La fede è un’avventura: un cammino verso l’ignoto divino. Quando ci fermiamo, ci prendiamo un pezzo di terra, o la conquistiamo, ci mettiamo i paletti per difenderla, ci creiamo poi una struttura, e ancora altre strutture così da aver bisogno di altre terre, e per garantirle ci proteggiamo con castelli di dottrine intoccabili, è allora che Dio sgretola i nostri piani, mette a rischio la nostra stessa sopravvivenza. Tutto di colpo sembra crollare, e parliamo di assenza di Dio. No. Non è assenza di Dio. È presenza di Dio. Dio torna a far sentire la sua voce, dopo anni e dopo secoli di silenzio.

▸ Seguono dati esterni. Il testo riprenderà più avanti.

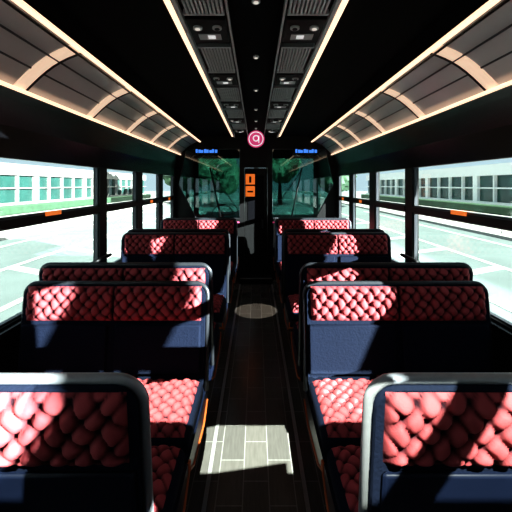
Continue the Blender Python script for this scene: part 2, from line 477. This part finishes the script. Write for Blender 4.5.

Anche la Chiesa dovrebbe essere come un accampamento: un insieme di tende da montare e da smontare. Il Figlio di Dio, lo scrive Giovanni nel quarto Vangelo, ha posto la sua tenda in mezzo a noi. Ecco cosa significa incarnazione. Non è venuto per fissare la residenza in una casa, in un luogo determinato. A Dio non piace stare nello stesso posto. A Dio non piacciono le case in muratura. La tenda rende bene l’idea di un Dio nomade. Il nomadismo è stata la prima esperienza del popolo eletto, a iniziare dal suo capostipite Abramo. E quando gli ebrei fissarono la loro dimora nella terra promessa, rimase come nostalgia il primitivo nomadismo, e quando se ne dimenticavano, dimenticando le loro origini, la prova arrivava, e si chiamava abbandono forzato delle terre conquistate. Gli ebrei non dimenticheranno mai l’esilio in Egitto e a Babilonia.

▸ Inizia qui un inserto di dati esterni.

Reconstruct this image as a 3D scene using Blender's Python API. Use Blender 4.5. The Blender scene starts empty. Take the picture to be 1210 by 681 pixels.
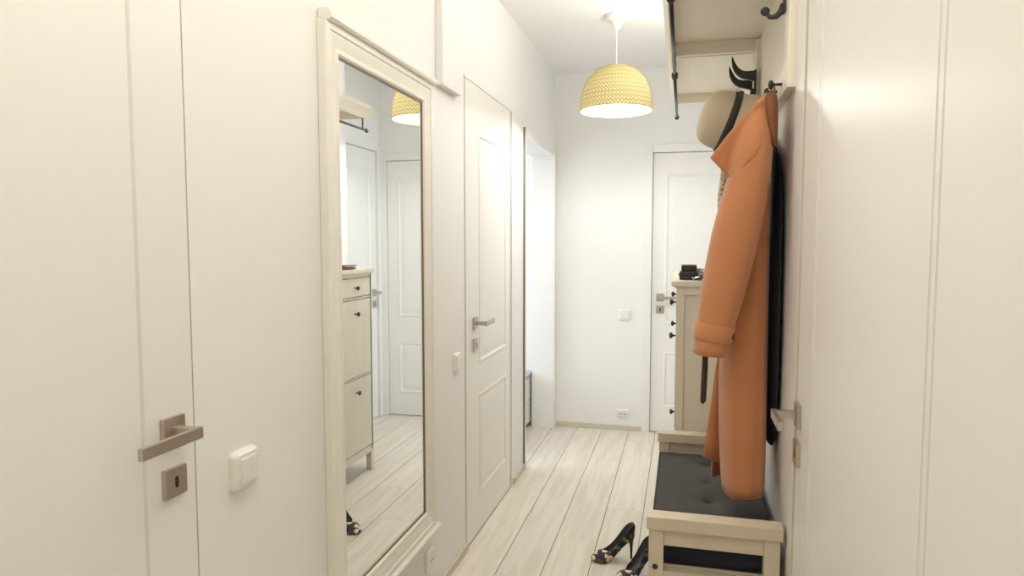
import bpy, bmesh, math, random
from mathutils import Vector, Matrix, noise
random.seed(7)
S = bpy.context.scene
COL = S.collection
R = math.radians
PI = math.pi

# ------------------------------------------------------------------ helpers
ORG = {}

class MB:
    """collects shapes and links them as ONE mesh object"""
    def __init__(self, T=None):
        self.bm = bmesh.new()
        self.T = T or (lambda u, w, z: (u, w, z))

    def v(self, u, w, z):
        return self.bm.verts.new(self.T(u, w, z))

    def face(self, vs, mi=0, smooth=False):
        try:
            f = self.bm.faces.new(vs)
        except ValueError:
            return None
        f.material_index = mi
        f.smooth = smooth
        return f

    def box(self, u0, u1, w0, w1, z0, z1, bev=0.0, mi=0, seg=2):
        v = [self.v(u, w, z) for u in (u0, u1) for w in (w0, w1) for z in (z0, z1)]
        fs = [self.face([v[i] for i in q], mi) for q in
              ((0, 1, 3, 2), (4, 6, 7, 5), (0, 4, 5, 1), (2, 3, 7, 6), (0, 2, 6, 4), (1, 5, 7, 3))]
        if bev > 0:
            bmesh.ops.recalc_face_normals(self.bm, faces=fs)
            es = list({e for f in fs for e in f.edges})
            r = bmesh.ops.bevel(self.bm, geom=es, offset=bev, segments=seg, affect='EDGES', profile=0.7, clamp_overlap=True)
            for f in r['faces']:
                f.material_index = mi
        return v

    def loft(self, rings, close_ring=True, cap0=True, cap1=True, mi=0, smooth=True):
        vs = [[self.v(*p) for p in ring] for ring in rings]
        n = len(vs[0])
        for a, b in zip(vs, vs[1:]):
            for i in range(n if close_ring else n - 1):
                j = (i + 1) % n
                self.face([a[i], a[j], b[j], b[i]], mi, smooth)
        if cap0 and close_ring:
            self.face(vs[0][::-1], mi, smooth and False)
        if cap1 and close_ring:
            self.face(vs[-1], mi, False)
        return vs

    def lathe(self, prof, c=(0, 0, 0), axis=(0, 0, 1), n=24, mi=0, cap0=True, cap1=True):
        ax = Vector(axis).normalized()
        t = Vector((1, 0, 0)) if abs(ax.x) < .9 else Vector((0, 1, 0))
        e1 = ax.cross(t).normalized(); e2 = ax.cross(e1)
        c = Vector(c)
        rings = []
        for r, h in prof:
            rings.append([tuple(c + ax * h + (e1 * math.cos(2 * PI * k / n) + e2 * math.sin(2 * PI * k / n)) * r) for k in range(n)])
        self.loft(rings, True, cap0, cap1, mi)

    def tube(self, pts, rad, n=10, mi=0):
        pts = [Vector(p) for p in pts]
        rads = rad if isinstance(rad, (list, tuple)) else [rad] * len(pts)
        rings = []
        up = Vector((0, 0, 1))
        for i, p in enumerate(pts):
            d = (pts[min(i + 1, len(pts) - 1)] - pts[max(i - 1, 0)]).normalized()
            a = d.cross(up)
            if a.length < 1e-3:
                a = d.cross(Vector((0, 1, 0)))
            a.normalize(); b = d.cross(a)
            rings.append([tuple(p + (a * math.cos(2 * PI * k / n) + b * math.sin(2 * PI * k / n)) * rads[i]) for k in range(n)])
        self.loft(rings, True, True, True, mi)

    def prism(self, poly, d0, d1, plane='xz', mi=0, bev=0):
        """poly of (a, b) points pushed from d0 to d1 along the remaining axis"""
        def P(a, b, d):
            return (a, d, b) if plane == 'xz' else ((d, a, b) if plane == 'yz' else (a, b, d))
        A = [self.v(*P(a, b, d0)) for a, b in poly]
        B = [self.v(*P(a, b, d1)) for a, b in poly]
        n = len(poly)
        fs = [self.face(A[::-1], mi), self.face(B, mi)]
        for i in range(n):
            fs.append(self.face([A[i], A[(i + 1) % n], B[(i + 1) % n], B[i]], mi))
        if bev:
            bmesh.ops.recalc_face_normals(self.bm, faces=[f for f in fs if f])
            es = list({e for f in fs if f for e in f.edges})
            bmesh.ops.bevel(self.bm, geom=es, offset=bev, segments=2, affect='EDGES', profile=.7, clamp_overlap=True)

    def frame_rings(self, u0, u1, z0, z1, prof, mi=0, field=True):
        """a rectangular moulding: prof is a list of (inset, height) ; w is the outward axis"""
        rings = []
        for d, h in prof:
            rings.append([self.v(u0 + d, h, z0 + d), self.v(u1 - d, h, z0 + d), self.v(u1 - d, h, z1 - d), self.v(u0 + d, h, z1 - d)])
        for a, b in zip(rings, rings[1:]):
            for i in range(4):
                j = (i + 1) % 4
                self.face([a[i], a[j], b[j], b[i]], mi)
        if field:
            self.face(rings[-1], mi)

    def build(self, name, mats, parent=None, recalc=True, smooth=None):
        bm = self.bm
        if recalc:
            bmesh.ops.recalc_face_normals(bm, faces=bm.faces[:])
        o0 = ORG.get(parent.name, Vector((0, 0, 0))) if parent else Vector((0, 0, 0))
        if o0.length > 0:
            bmesh.ops.translate(bm, verts=bm.verts[:], vec=-o0)
        me = bpy.data.meshes.new(name)
        bm.to_mesh(me); bm.free()
        for m in (mats if isinstance(mats, (list, tuple)) else [mats]):
            me.materials.append(m)
        if smooth is True:
            for p in me.polygons: p.use_smooth = True
        o = bpy.data.objects.new(name, me)
        COL.objects.link(o)
        if parent:
            o.parent = parent
        ORG[o.name] = o0.copy()
        return o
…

Certo, non si pretende che viviamo sotto le tende. Ma il nomadismo interiore fa parte del nostro stesso essere umani. Sono stati scritti libri stupendi sul nomadismo come cammino interiore. Purtroppo c’è il rischio che troppa struttura vincolante blocchi il nostro spirito, lo spenga. È la tentazione a cui è stata sottoposta anche la Chiesa. È la tentazione dell’essere umano in genere: perdere il senso della ricerca della verità.

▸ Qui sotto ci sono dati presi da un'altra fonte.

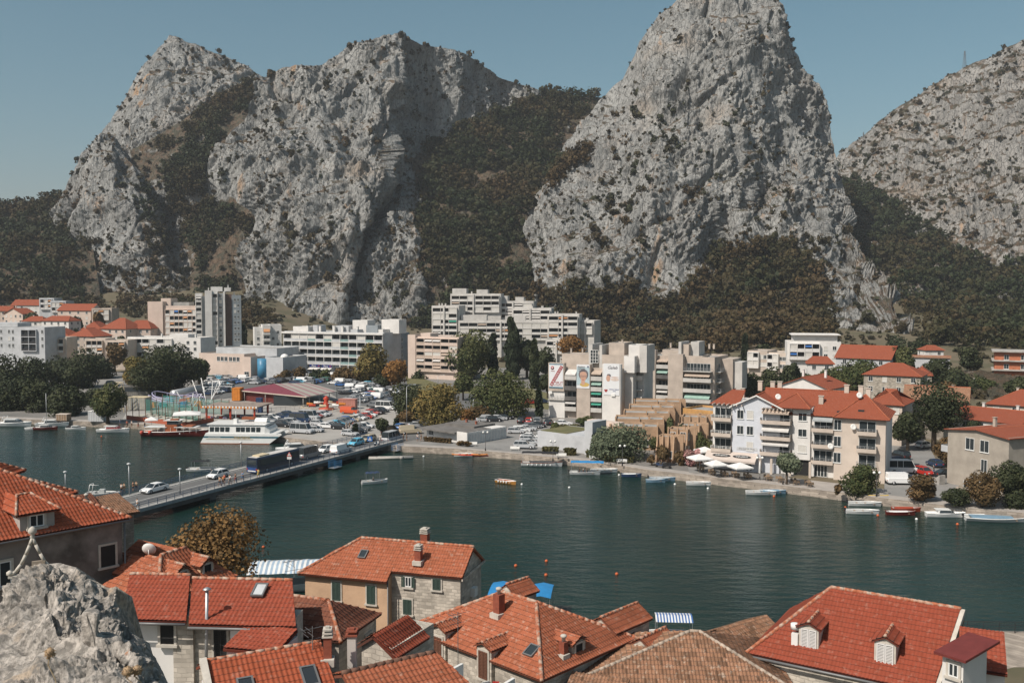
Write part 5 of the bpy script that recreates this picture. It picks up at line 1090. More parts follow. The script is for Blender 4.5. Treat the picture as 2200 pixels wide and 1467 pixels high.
for s_ in (-1,1):
 disc('printed_eye',M_HAIRP,cx+s_*w*.12,cz+h*.03,w*.045,h*.008,y-.034,o)
 b=MB()
 for k in range(16):
  a_,b_=2*pi*k/16,2*pi*(k+1)/16;b.bar((cx+s_*w*.12+w*.1*cos(a_),y-.04,cz+h*.028+h*.04*sin(a_)),(cx+s_*w*.12+w*.1*cos(b_),y-.04,cz+h*.028+h*.04*sin(b_)),.035,4)
 b.build('printed_glasses',M_HAIRP,o)
disc('printed_lips',M_RED,cx-.02,cz-h*.115,w*.08,h*.013,y-.034,o);b=MB();b.box(cx-.03,cx+.06,y-.036,y-.03,cz-h*.055,cz+h*.03);b.build('printed_nose',mat('printed_skin_dark',(0.40,0.22,0.16),0.6,var=0),o)
for i,t in enumerate(('Besplatno','testiranje','dioptrije')):lettering(t,.5,M_HAIRP,o,Matrix.Translation((x0+w*.38,y-.04,z1-.75-.52*i)) @ FR)
b=MB();b.box(x1-.62,x1-.25,y-.03,y-.01,z1-.75,z1-.35);b.build('logo_mark',mat('logo_navy',(0.04,0.06,0.14),0.6),o)
# third banner: script title, swaddled figure, heart
o,x0,x1,z0,z1,y=banner(1297,1331,779,846);w=x1-x0;h=z1-z0
lettering('Galeb',1.15,M_HAIRP,o,Matrix.Translation((x0+w*.55,y-.02,z1-1.4)) @ FR,shear=.4)
disc('printed_hair',M_HAIRP,x0+w*.34,z0+h*.62,w*.13,h*.05,y-.012,o);disc('printed_face',M_SKINP,x0+w*.30,z0+h*.53,w*.13,h*.10,y-.018,o);disc('printed_cloth',mat('printed_cream',(0.6,0.5,0.44),0.6),x0+w*.72,z0+h*.5,w*.26,h*.05,y-.012,o);disc('printed_arm',M_SKINP,x0+w*.72,z0+h*.57,w*.26,h*.012,y-.02,o)
disc('heart_emblem',M_RED,0,0,1,1,y-.02,o,prof=[(x0+w*.16+.62*p,z0+h*.14+.62*q) for p,q in [(0,-.75),(.6,-.15),(.75,.3),(.55,.6),(.25,.6),(0,.3),(-.25,.6),(-.55,.6),(-.75,.3),(-.6,-.15)]])
for i,t in enumerate(('DOMACI TJEDAN','OMIS')):lettering(t,.34,mat('banner_ink_blue',(0.05,0.08,0.25),0.6),o,Matrix.Translation((x0+w*.68,y-.02,z0+h*.17-.45*i)) @ FR)
B.chimneys([(U(1205),8,b2),(U(1230),8,b2),(U(1310),11,hh+5)],1.0,.4);B.done()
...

Ciò che non posso perdonare alla Chiesa e alla società è quel potere che schiaccia lo spirito di vita che c’è in noi: la sete dell’infinito, dell’ignoto, dell’imprevedibile, quella voglia interiore del mai scontato, quel rifiuto a rimanere immobili, fra quattro mura, prigionieri di strutture statali o religiose.
Talora richiamo alla mia mente le parole dell’Angelo Gabriele, quando annuncia alla ragazza di Nazaret che anche la cugina Elisabetta, oramai avanti negli anni, sta per avere un figlio: “Nulla è impossibile a Dio”.
Quando penso a certe nascite diciamo straordinarie narrate nella Bibbia (la prima è stata quella di Isacco: Abramo aveva 100 anni, e Sara 90), penso a quella gestazione continua dell’intero universo. Dice il Salmo 104,30: «Tu, Signore, mandi il tuo spirito, sono creati, e rinnovi la faccia della terra».
Quel “tutto è possibile a Dio” è nella nostra stessa costituzione umana. Non è questione di  credere in qualcosa di esteriore, in un intervento straordinario di Dio, in un miracolo. La creazione è già un miracolo. Certo, per chi crede. Per chi crede nella stessa creazione. Per chi crede in se stesso.
Non siamo chiamati a camminare perché Dio ce lo ordina. La nostra stessa natura ci porta a camminare: a scoprire imprevedibili risorse che sono già dentro di noi. Non si va all’avventura così per il gusto di cambiare, ma per la sete di scoprire.
Le cose spengono la sete d’infinito che è nel nostro essere. Liberarci dalla schiavitù delle nostre piccole patrie è il primo passo per procedere oltre, verso l’ignoto.
Che cristiani siamo, se non sentiamo dentro di noi vibrare la sete di qualcos’altro, che non è quell’insieme di preoccupazioni per il domani che ci fanno dimenticare l’oggi di un Dio, che è nello stesso tempo la nostra speranza e la nostra provocazione.